Book Review: The Art of Being Normal by Lisa Williamson

Friday 11 September 2015

The Art of Being Normal
Lisa Williamson
Genre(s):  Contemporary, LGBT, Young Adult
Published: January 1st 2015
Pages: 368
Rating: 3.5 stars

Two boys. Two secrets.

David Piper has always been an outsider. His parents think he’s gay. The school bully thinks he’s a freak. Only his two best friends know the real truth – David wants to be a girl. 

On the first day at his new school Leo Denton has one goal – to be invisible. Attracting the attention of the most beautiful girl in year eleven is definitely not part of that plan. 

When Leo stands up for David in a fight, an unlikely friendship forms. But things are about to get messy. Because at Eden Park School secrets have a funny habit of not staying secret for long…

The Art of Being Normal fooled me when I first saw it in Waterstones. For some reason - and I still don't know why - I thought it was non-fiction, kind of like a memoir or autobiography. I left it on the shelf and, when I remembered the title, looked it up online to see what it was about. 

The idea interested me; I'm all about diverse young adult literature and tackling 'taboo' and 'sensitive' subjects that many think are too 'serious' for teens, so this looked to be just my cup of tea. I felt the taboo nature come through, in how main character David struggled to tell his parents that he wanted to be a girl, even though they'd told him they support him. As someone who suffers from anxiety, I felt the anxiety coming from him, and felt bad that he felt the need to hide the things that made him comfortable. 

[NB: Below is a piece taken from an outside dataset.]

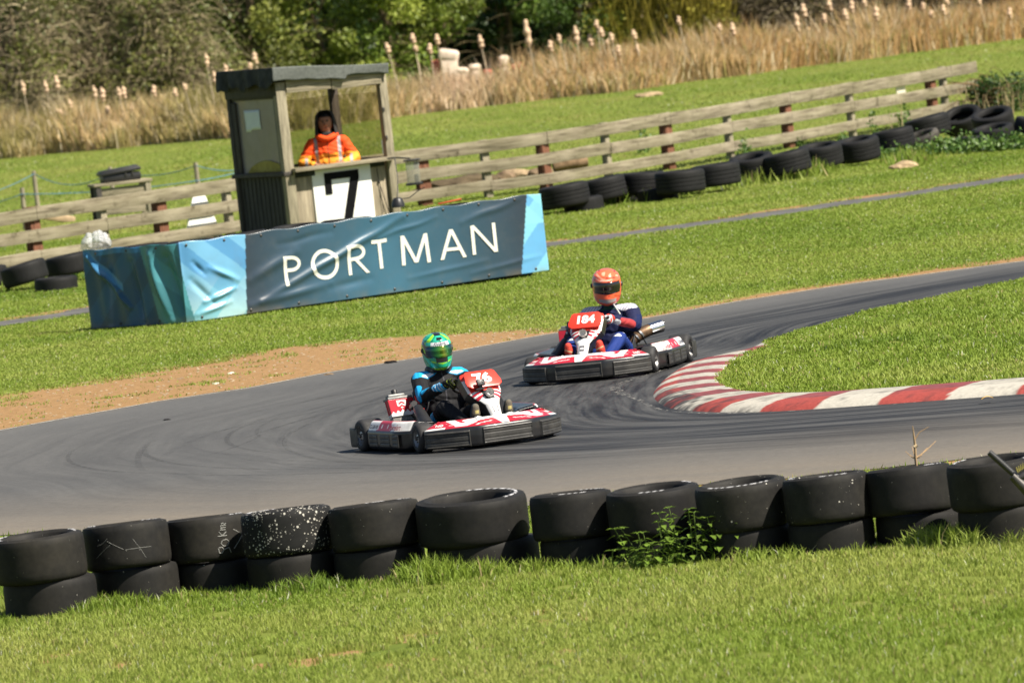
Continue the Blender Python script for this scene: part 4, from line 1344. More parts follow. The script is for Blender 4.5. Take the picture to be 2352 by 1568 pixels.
# yellow flag bundle at the foot of the side window
b = MB(); b.grid(lambda i, j: Vector((.043 - .008 * math.sin(i * 9) * j, .22 + 1.15 * i, 1.25 + .17 * j * math.sin(PI * min(1, .12 + i * .95)) ** .6)), 24, 8)
o = b.build('yellow_cloth', simple('yellow_cloth', (0.30, 0.25, 0.05), 0.8, .25, 9), smooth=180); o.matrix_world = HM
mo = o.modifiers.new('t', 'SOLIDIFY'); mo.thickness = .004
tag(o, 'yellow flag cloth bunched at the bottom of the hut side window', 'flag')
# orange flag lying on the rear sill, its cloth also standing for the jacket's reflection
b = MB(); b.grid(lambda i, j: Vector((1.02 + .58 * i, HD_ - .13 - .05 * j, 1.29 + .05 * i + .05 * math.sin(j * PI) * (.5 + i) + .01 * math.sin(i * 14))), 20, 8)
b.grid(lambda i, j: Vector((1.42 + .22 * i, HD_ - .10 - .03 * j, 1.31 + .16 * i * (1 - j) + .02 * j)), 8, 6)
o = b.build('orange_flag_reflection', simple('orange_cloth', (0.75, 0.13, 0.03), 0.8, .2, 9), smooth=180); o.matrix_world = HM
mo = o.modifiers.new('t', 'SOLIDIFY'); mo.thickness = .006
tag(o, 'orange flag and jacket reflection shaped as cloth along the rear hut sill', 'flag')
# hand radio and its lead standing on the wall below the hut
b = MB()
pr = G(915, 476, .98); pr = at(915, 476, 96.2)
b.lathe([(0.0, 0), (.085, 0), (.085, .03), (.06, .10), (.045, .12), (0, .125)], 16, Matrix.Translation(pr))
b.tube([pr + Vector((.0, 0, .11)), pr + Vector((.03, .1, .35)), pr + Vector((.02, .2, .62))], .006, 6)
b.tube([pr + Vector((.02, 0, .1)), pr + Vector((.15, .05, .10)), pr + Vector((.26, .1, .17)), pr + Vector((.36, .1, .21))], .006, 6)
o = b.build('radio', M['black'], smooth=50); tag(o, 'black hand radio with aerial and lead on top of the banner wall', 'radio')
# plastic rain gauge lantern on a bracket at the right of the hut
lr = thing('lantern', 'clear plastic lantern box on a bracket beside the hut right post', 'lantern', tuple(at(952, 424, 106.6)))
b = MB(); b.box((0, 0, .01), (.24, .2, .03), bevel=.006); b.build('base', M['black'], lr)
b = MB(); b.box((0, 0, .345), (.24, .2, .02), bevel=.005); b.tube([(-.02, 0, .37), (-.2, .02, .40), (-.34, .05, .40)], .012, 6); b.build('bracket', M['darkmetal'], lr)
b = MB(); b.box((0, 0, .18), (.19, .15, .31), bevel=.01); b.build('shade', glass_mat('lantern_plastic', (0.42, 0.42, 0.36), .45), lr)
b = MB(); b.box((.04, 0, .08), (.06, .06, .12), bevel=.01); b.build('battery', M['black'], lr)
# grey notice board behind the fence
gpos = fence_at(930)
dF = (fence_at(960) - fence_at(900)).normalized(); nF = Vector((-dF.y, dF.x, 0))
gb = thing('sign_board', 'grey sign panel on a short post behind the fence beside the hut', 'sign', tuple(gpos + nF * .22))
rotF = Matrix((dF, nF, Vector((0, 0, 1)))).transposed()
b = MB(); b.box((0, 0, .70), (.235, .012, .90), rotF, bevel=.003); b.build('panel', simple('grey_panel', (0.30, 0.34, 0.38), .6, .1, 6), gb)
b = MB(); b.box(dF * .16 + nF * .04 + Vector((0, 0, .52)), (.10, .07, 1.14), rotF, bevel=.005); b.build('post', M['woodz'], gb)
b = MB()
for x0, x1 in ((-.10, -.055), (-.01, -.055)):
    b.tube([dF * x0 + nF * -.009 + Vector((0, 0, .80)), dF * x1 + nF * -.009 + Vector((0, 0, .60))], .016, 6)
b.tube([dF * .02 + nF * -.009 + Vector((0, 0, 1.06)), dF * .10 + nF * -.009 + Vector((0, 0, 1.075))], .010, 6)
b.build('lettering', M['num'], gb)

# ------------------------------------------------------------------ things behind and along the fence
def fpt(u, off, z=0.0):
    p = fence_at(u); q = fence_at(u + 20); d = (q - p).normalized()
    return p + Vector((-d.y, d.x, 0)) * off + Vector((0, 0, z)), d, Vector((-d.y, d.x, 0))
p0, d_, n_ = fpt(500, .28)
b = MB()
rot = Matrix((d_, n_, Vector((0, 0, 1)))).transposed()
b.prism([(-.44, .06), (.44, .06), (.13, .74), (-.13, .74)], -.012, .012, rot.to_4x4() @ Matrix.Rotation(R(90), 4, 'X'), bevel=.003)
o = b.build('marker_board', M['white'], smooth=30); o.location = p0
tag(o, 'white tapering board standing behind the fence left of the hut', 'board')
p0, d_, n_ = fpt(2084, .05)
b = MB(); rot = Matrix((d_, n_, Vector((0, 0, 1)))).transposed()
b.box((0, 0, .72), (.38, .015, .24), rot, bevel=.003)
o = b.build('sign_plate', simple('cream_plate', (0.74, 0.70, 0.55), .6, .06, 5), smooth=30); o.location = p0
tag(o, 'blank cream plate fixed between the fence rails far right', 'sign')
# workbench and black case
bench_p = G(285, 508)
bench = thing('workbench', 'rough timber workbench with a shelf behind the fence at the left', 'bench', tuple(bench_p), R(14))
b = MB(); b.box((0, 0, .66), (1.02, .62, .05), bevel=.006); b.build('top', M['wood'], bench)
for sx in (-.43, .43):
    for sy in (-.25, .25):
        b = MB(); b.box((sx, sy, .31), (.09, .09, .64), bevel=.005); b.build('leg', M['darkwood'] if sx < 0 else M['woodz'], bench)
b = MB(); b.box((0, -.24, .53), (.80, .04, .14), bevel=.005); b.box((0, -.24, .20), (.80, .04, .12), bevel=.005); b.build('crossbar', M['wood'], bench)
b = MB(); b.box((-.43, 0, .45), (.03, .44, .36), bevel=.004); b.build('end_board', M['darkwood'], bench)
case = thing('plastic_case', 'black plastic case with a ridged lid lying on the workbench', 'case', tuple(bench_p + Vector((0.0, -.02, .688))), R(14))
b = MB(); b.box((.02, 0, .07), (.66, .40, .14), bevel=.03); b.build('body', M['black'], case)
b = MB(); b.box((0, 0, .170), (.70, .46, .06), Matrix.Rotation(R(-4), 3, 'Y'), bevel=.018, seg=2); b.box((-.02, -.02, .205), (.62, .36, .04), Matrix.Rotation(R(-4), 3, 'Y'), bevel=.014); b.box((.26, -.02, .232), (.12, .30, .03), Matrix.Rotation(R(-8), 3, 'Y'), bevel=.012); b.build('lid', M['black'], case)
for x in (.08, .2):
    b = MB(); b.box((x, -.205, .12), (.03, .02, .08), bevel=.004); b.build('latch', M['darkmetal'], case)
# rope fence
rf = thing('rope_fence', 'low fence of thin wooden stakes joined by blue rope in the field', 'fence', tuple(G(89, 490)))
o0 = G(89, 490)
stakes = {}
for u, vb, vt in ((-160, 545, 452), (59, 527, 431), (89, 490, 392), (266, 488, 383), (462, 482, 373), (640, 455, 352)):
    g0 = G(u, vb); s_ = FPX / (g0 - CAM).length; h_ = (vb - vt) / s_
    b = MB(); b.tube([g0 - o0 - Vector((0, 0, .1)), g0 - o0 + Vector((random.uniform(-.02, .02), 0, h_))], [.045, .040], 8)
    b.build('stake', M['woodz'], rf, smooth=40); stakes[u] = (g0 - o0, h_)
def rope(pts):
    out = []
    for (u0, f0), (u1, f1), sag in pts:
        a_ = stakes[u0][0] + Vector((0, -.05, stakes[u0][1] * f0)); c_ = stakes[u1][0] + Vector((0, -.05, stakes[u1][1] * f1))
        out += [a_.lerp(c_, t / 14) - Vector((0, 0, sag * 4 * (t / 14) * (1 - t / 14))) for t in range(14)]
    out.append(c_)
    b = MB(); b.tube(out, .008, 6); b.build('rope', M['rope'], rf, smooth=60)
M['rope'] = simple('blue_rope', (0.07, 0.19, 0.26), .8, .3, 40)
rope([((-160, .8), (89, .93), .12), ((89, .93), (266, .9), .22), ((266, .9), (462, .94), .12), ((462, .94), (640, .9), .15)])
rope([((-160, .6), (59, .85), .08), ((59, .85), (462, .62), .06), ((462, .62), (640, .85), .04)])
# loose timber and rubble
b = MB(); g0 = G(133, 512); b.box(g0 + Vector((0, 0, .09)), (.62, .16, .12), Matrix.Rotation(R(14), 3, 'Y') @ Matrix.Rotation(R(8), 3, 'Z'), bevel=.02)
tag(b.build('timber_offcut', simple('fresh_timber', (.46, .33, .20), .8, .3, 6), smooth=30), 'pale timber offcut lying in the grass behind the left fence', 'timber')
def rock(name, u, v, size, label, cat, mat, sq=(1, .8, .55), seed=0, dz=.3):
    bm = bmesh.new(); bmesh.ops.create_icosphere(bm, subdivisions=3, radius=1)
    rr = random.Random(seed); ph = [rr.uniform(0, 6) for _ in range(6)]
    for vv in bm.verts:
        c = vv.co
        k_ = 1 + .16 * math.sin(c.x * 3 + ph[0]) * math.cos(c.y * 2.6 + ph[1]) + .10 * math.sin(c.z * 5 + ph[2] + c.x * 4) + .06 * math.sin(c.y * 9 + ph[3])
        vv.co = Vector((c.x * sq[0], c.y * sq[1], c.z * sq[2])) * size * k_ * (1 + .05 * math.sin(c.x * 17 + ph[4]) * math.sin(c.y * 19 + c.z * 13))
    b = MB(); b.bm(bm); o = b.build(name, mat, smooth=18)
    g = G(u, v); o.location = g + Vector((0, size * sq[1] * .5, size * sq[2] * (dz - .25))); o.rotation_euler = (0, 0, rr.uniform(-.3, .3))
    return tag(o, label, cat)
M['stone'] = simple('tan_stone', (.34, .25, .15), .95, .45, 9, .9, 26, spec=.2)
M['stone2'] = simple('brown_rubble', (.17, .12, .075), .9, .45, 5, .6, 14, spec=.2)
M['soil'] = simple('dark_soil', (.085, .065, .04), .95, .45, 4, .6, 14, spec=.1)
rock('rock', 1490, 222, .30, 'flat tan rock alone on the field before the reeds', 'rock', M['stone'], (1, .6, .33), 3)
rock('rock', 2076, 388, .25, 'sandy rock in the grass before the leafy weeds', 'rock', M['stone'], (1, .6, .38), 4)
rock('rubble', 1188, 410, .36, 'tan broken slab behind the fence right of the hut', 'rubble', M['stone'], (1.2, .6, .42), 5)
rock('rubble', 1158, 414, .20, 'small brown lump beside the broken slab behind the fence', 'rubble', M['stone2'], (1, .7, .7), 6)
rock('rubble', 1240, 405, .24, 'brown lump right of the broken slab behind the fence', 'rubble', M['stone2'], (1.1, .7, .6), 8)
rock('soil_heap', 1050, 430, .60, 'low dark heap of soil behind the fence right of the hut', 'heap', M['soil'], (1.3, .7, .28), 9)
rock('rock', 492, 556, .10, 'small pinkish stone beside the white tapering board', 'rock', M['stone'], (1, .7, .7), 12)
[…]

I'll admit, I'm not the most knowledgeable on the whole transgender/sexual part of things, and this book may have been a totally awful portrayal of the struggles and activities as those identifying that way. For me though, I find it quite insightful. I can't imagine the feeling of wanting to change my gender, or feeling wrong in my own body, so in a way this did open my eyes. That's always a good thing, I think. I enjoy taking new things away from the books that I read, and The Art of Being Normal certainly did that.

While I wasn't completely taken in by the plot - I felt like honestly there wasn't much of one - I was intrigued by the characters. I feel like this is a much more character driven novel anyway, so it didn't hamper my enjoyment too much. David and Leo I found to be very different, and very refreshing because of that. Their personalities almost came across as total opposites, and I liked that. It shows that, even if someone is going through the same thing as you and can relate, each case is highly individual and cannot easily be generalised. To me, this is an important message to send, as too often are people lumped together when experiencing similar things. Yes, person A has the same problem as person B. Just because A can do something that sends B into a panic attack, does not make their problem any less of what it is: a problem. But I digress.

Williamson has managed to piece together a good debut. I'd recommend it if you enjoy heavier reads that still manage to come across as light.